Posted on 31 May 2011

The NSW Government has announced the Industrial Relations Amendment (Public Sector of Employment) Bill 2011.

The purpose of the Bill is to amend the current Industrial Relations Act so that the Industrial Relations Commission is required to give effect to government policy declared by regulations when making orders regarding public sector employment conditions.

As a result of the introduction of Work Choices and more recently the Fair Work Act the Industrial Relations Commission only has powers relating to NSW Public Sector employees. Public sector employees include those employed in the NSW Government Service, the Teaching Service, the NSW Police Force, the NSW Health Service, the service of Parliament and other public sector employees. All other employees including those employed by the Federal Public Sector are now covered by the Fair Work Act. The Fair Work Act sets a number of standards that all employees covered by the Act are entitled to such as annual leave, flexible working arrangements, maximum of weekly hours and so on, known as the National Employment Standards.

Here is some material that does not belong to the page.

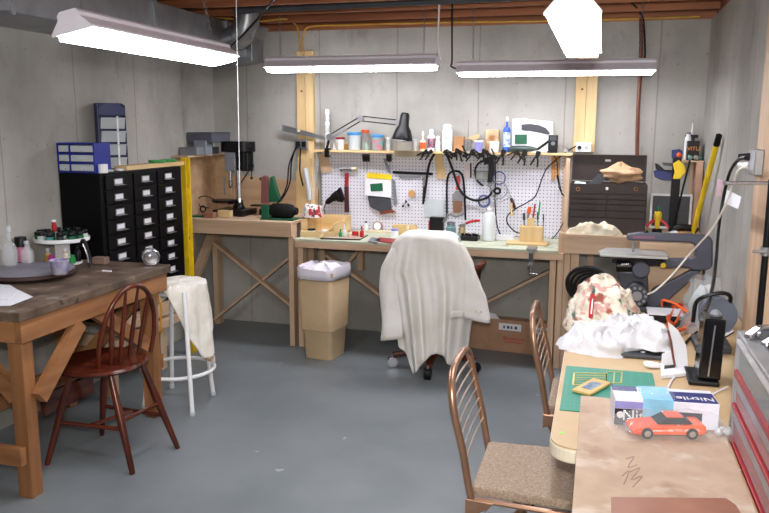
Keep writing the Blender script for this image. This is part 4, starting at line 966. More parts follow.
box('body', BLACK, a.x, c.x, 5.53, 5.57, Z0+.012, a.z, t, .004); box('base', BLACK, a.x-.004, c.x, 5.525, 5.575, Z0, Z0+.0115, t)
q = P(553, 143.5, Y=5.53); MB().cyl(q, q+Vector((0, -.006, 0)), .014).build('dial', GREY, t); box('screen', DGREY, a.x+.01, c.x-.01, 5.527, 5.5295, q.z+.02, a.z-.008, t)
t = thing('rotary_tool', 'dark green and black rotary tool lying on the shelf in front of the white carton', 'tool', P(525, 148, Y=5.53))
a, c = P(509, 147.5, Y=5.52), P(536, 147, Y=5.52)
MB().lathe([(.008, 0), (.022, .02), (.024, .11), (.018, .16), (.008, .20)], (a.x, 5.525, Z0+.025), (1, 0, 0)).build('body', mat('olive_black', (58, 74, 68), .4), t)
MB().cyl((a.x+.2, 5.525, Z0+.025), P(549, 141, Y=5.51), .010, .008).build('snout', BLACK, t)
# metal straight edge, spring clamps along the shelf edge
q = [P(u, v, Y=5.497) for u, v in ((394.5, 150.5), (428, 151.5), (428, 156.8), (394.5, 156.2))]; b = MB(); b.prism(q, (0, -.003, 0)); b.build('straight_edge', mat('brass_rule', (138, 124, 98), .4, .4), label='dull brass straight edge fixed to the shelf edge under the lamp shade', cat='rule')
def spring_clamp(u, v, s, lab, rz=0, grp='spring clamps on the shelf edge', tilt=0):
    p = P(u, v, Y=5.478)
    t = thing('spring_clamp', lab, 'clamp', p, rz, grp); t.rotation_euler.y = tilt
    for sg in (-1, 1): MB(True).prism([(-.009*s, sg*.002-.002, 0)]+[(x*s, sg*.002-.002, z*s) for x, z in ((.004*sg+.006, .012), (.014*sg, -.012), (.022*sg, -.045), (.014*sg, -.048), (.005*sg, -.015))][1:], (0, .012, 0)).build('handle', BLACK, t)
    MB(True).cyl((0, -.008*s, 0), (0, .014*s, 0), .010*s, n=10).build('pivot', BLACK, t)
    MB(True).box(-.012*s, .012*s, .002, .012, .006*s, .026*s).build('jaw', BLACK, t, .002)
    return t
SCL = 'black spring clamp in the crowded row along the shelf edge'
proto = spring_clamp(424, 153, 1.15, SCL, 0, tilt=.9)
for k, (u, v) in enumerate(((429, 153), (447, 153), (452, 154.5), (456, 152.5), (460.5, 154), (465, 153), (470, 154.5), (474, 153), (479, 154.5), (483, 153), (488, 154.5), (494, 156), (515, 153), (519, 154))):
    d = dup(proto, P(u, v, Y=5.478-.002*(k % 3))); d.rotation_euler.y = (.9, -1.1, 1.9, .3, -.6, 2.4)[k % 6]
for k, (u, v, nm) in enumerate(((502.5, 155, 'leftmost'), (524, 155, 'middle one'), (537, 156.5, 'rightmost'))):
    d = dup(proto, P(u, v, Y=5.474), None, 'large black spring clamp hanging open under the rotary tool, %s of three' % nm); d.scale = (1.2, 1, 1.3); d.rotation_euler.y = .28; d['group'] = 'large hanging spring clamps'
for k, (u, lab) in enumerate(((366, 'black binder clip on the shelf edge, left of two'), (389, 'black binder clip on the shelf edge, right of two'))):
    q = P(u, 158, Y=5.49); w_ = .028 if k == 0 else .02
    t = thing('binder_clip', lab, 'clip', q, 0, 'binder clips'); b = MB(); b.prism([(q.x-w_, 5.496, q.z-.028), (q.x-w_, 5.478, q.z+.02), (q.x-w_, 5.496, q.z+.03)], (2*w_, 0, 0)).build('body', BLACK, t)
    for sx in (-1, 1): MB().tube([(q.x+sx*.012, 5.482, q.z-.02), (q.x+sx*.012, 5.482, q.z-.10)], .0025, 6, 1).build('wire_handle', STEEL, t)

# ================================================================ HANGING ON THE PEGBOARD
YP = 5.598
def flat(name, pts, d, m, parent=None, bev=.001, Y=YP, **k):
    return MB().prism([P(u, v, Y=Y) for u, v in pts], (0, -d, 0)).build(name, m, parent, bev, **k)
t = thing('hammer', 'hammer with a red grip hanging on the pegboard left of the yellow topped packet', 'hammer', P(347, 190, Y=YP))
q = [P(u, v, Y=YP-.02) for u, v in ((340, 169.5), (345, 168.5), (352, 169), (357, 169))]
MB().tube([q[0], q[1], q[2]], .014, 10, 2).build('head', STEEL, t); MB().cyl(q[2], q[3], .014, .012).build('face', BEIGE, t)
flat('handle', ((345.5, 173), (349, 173), (348.6, 186), (345.2, 186)), .015, DRED, t); flat('grip', ((345, 186.2), (348.8, 186.2), (349.5, 212), (345.3, 212)), .018, mat('grip_maroon', (70, 28, 34), .5), t)
t = thing('heat_gun', 'black heat gun hanging left of the hammer', 'tool', P(335, 196, Y=YP))
q0, q1 = P(326, 203, Y=YP-.035), P(340, 193, Y=YP-.035); MB().lathe([(.012, 0), (.022, .02), (.024, .06), (.032, .075), (.034, .12), (.02, .13)], q0, q1-q0, 18).build('barrel', BLACK, t)
flat('handle', ((337, 191), (341, 187), (345, 199), (343, 202), (338, 201)), .03, BLACK, t, Y=YP-.02)
MB().tube([P(326, 203, Y=YP-.03), P(324, 209, Y=YP-.02), P(326, 217, Y=YP-.01)], .004, 6).build('cord', BLACK, t)
t = thing('hanging_packet', 'white packet with a yellow top and dark picture hanging on the pegboard', 'packet', P(379, 185, Y=YP))
flat('card', ((366, 174), (391.5, 176), (391.3, 197.5), (365, 195)), .008, PAPER, t, Y=YP-.02); flat('header', ((367, 172.5), (392, 174.5), (392, 179.8), (366.5, 178)), .003, YELLOW, t, Y=YP-.0285); flat('picture', ((370, 184), (382.5, 183), (383, 191), (371, 191.5)), .002, DGREEN, t, Y=YP-.0285)
t = thing('hanging_pouch', 'dark grey folded pouch hanging below the yellow topped packet', 'pouch', P(383, 205, Y=YP))
flat('pouch', ((368, 196), (391, 198), (392, 209), (381, 212), (371, 207)), .02, DGREY, t, .004, Y=YP); flat('lower_edge', ((380, 212), (391, 208.5), (396.5, 212), (381, 214.5)), .018, BRICKR, t, Y=YP)
flat('grey_strip', ((383.5, 159), (386, 158), (391, 172), (388, 172.5)), .006, GREY, label='slanted grey strip hanging beside the right binder clip', cat='strip', Y=YP)
flat('grey_sleeve', ((392.5, 178), (395, 181), (397.5, 203), (394, 206)), .006, GREY, label='thin grey sleeve hanging at the right edge of the packet', cat='strip')
t = thing('magnetic_bar', 'black horizontal magnetic bar on the pegboard under the lamp shade', 'bar', P(412, 172, Y=YP))
flat('bar', ((393, 170.8), (432.5, 172.6), (432.5, 175), (393, 173.6)), .012, BLACK, t); flat('end_grip', ((427, 172.3), (433, 172.8), (433, 175.4), (427, 175)), .004, RUBBER, t, Y=YP-.0125)
flat('ruler', ((399, 175.5), (421, 176), (421, 178), (400, 178.3)), .006, GREY, label='thin grey ruler hanging just below the black bar', cat='ruler')
flat('paint_stick', ((434.5, 153), (441, 152), (445.5, 178), (438, 178.5)), .006, mat('stir_stick', (196, 146, 92), .8), label='tan wooden paint stick hanging behind the hose loop', cat='stick', Y=YP-.001)
t = thing('pliers', 'grey long nosed pliers hanging right of the black bar', 'pliers', P(424, 190, Y=YP))
flat('jaw', ((422.5, 177), (425, 177), (426, 186), (423, 188)), .008, STEEL, t); flat('handle', ((423.4, 187), (426, 185), (425.5, 195), (422.5, 201)), .010, BLACKM, t, Y=YP-.001)
b = MB(); q = P(412, 193.5, Y=YP); b.lathe([(.007, 0), (.026, .001), (.027, .014), (.008, .015)], q, (0, -1, 0), 20).build('wooden_spool', mat('spool', (196, 146, 90), .6), label='round wooden spool hanging under the grey ruler', cat='spool')
t = thing('small_clamp', 'small black knobbed clamp hanging below the wooden spool', 'clamp', P(405, 203, Y=YP))
for u, v in ((403, 206), (406, 201.5), (408.5, 205)): q = P(u, v, Y=YP-.01); MB().ball(q, .009).build('knob', BLACK, t)
MB().tube([P(403, 206, Y=YP-.01), P(406, 201.5, Y=YP-.01), P(408.5, 205, Y=YP-.01)], .004, 6, 1).build('frame', STEEL, t)
flat('clear_bag', ((423.5, 205), (427, 198), (444, 200), (444, 217), (424, 216)), .004, FROST, label='frosted plastic bag hanging above the dark square tin', cat='bag')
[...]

As NSW Government Sector employees are not covered by the Fair Work Act they do not have these same statutory entitlements. Rather, the working conditions for NSW Public Sector employees is are governed by the Industrial Relations Act and the relevant awards or agreements that exist in their workplace. It is the role of the NSW Industrial Commission to adjudicate disputes under the Industrial Relations Act and make or change these relevant industrial instruments and therefore the working conditions of NSW public sector employees. The Industrial Relations Commission will still have these powers under the proposed changes however the power now must be exercised with reference to government policy as declared in the regulations.

The effect of the amendment will see Government policy come into play when an Award or Enterprise Agreement is amended or introduced. The policy cannot be overridden by the NSW Industrial Relations Commission and therefore the employees and unions will have no choice but to accept the amended workplace conditions. This could include changes to an employees leave entitlements, salary and other conditions. Effectively, the Government could introduce a policy which changes employee conditions and which the Industrial Relations Commission must implement. The NSW Government is the employer and it is clear that the Bill exacerbates the imbalance of power between the employer and employees.

Many bodies such as the Police Union have expressed concern over this increased power to the NSW Government. The Bill appears to be a violation of the separation of powers doctrine as the NSW Industrial Relations Commission will no longer have the power to enforce and amend awards and agreements using their own discretion.

Of course these concerns are only valid if the NSW Government introduces policies that negatively impact Public Sector employees working conditions. The Bill gives the NSW Government broader powers however it should be noted that these increased powers may also be exercised in a way to improve public sector employment conditions.

We will keep you posted as updates and further commentary comes to light with developments on this issue.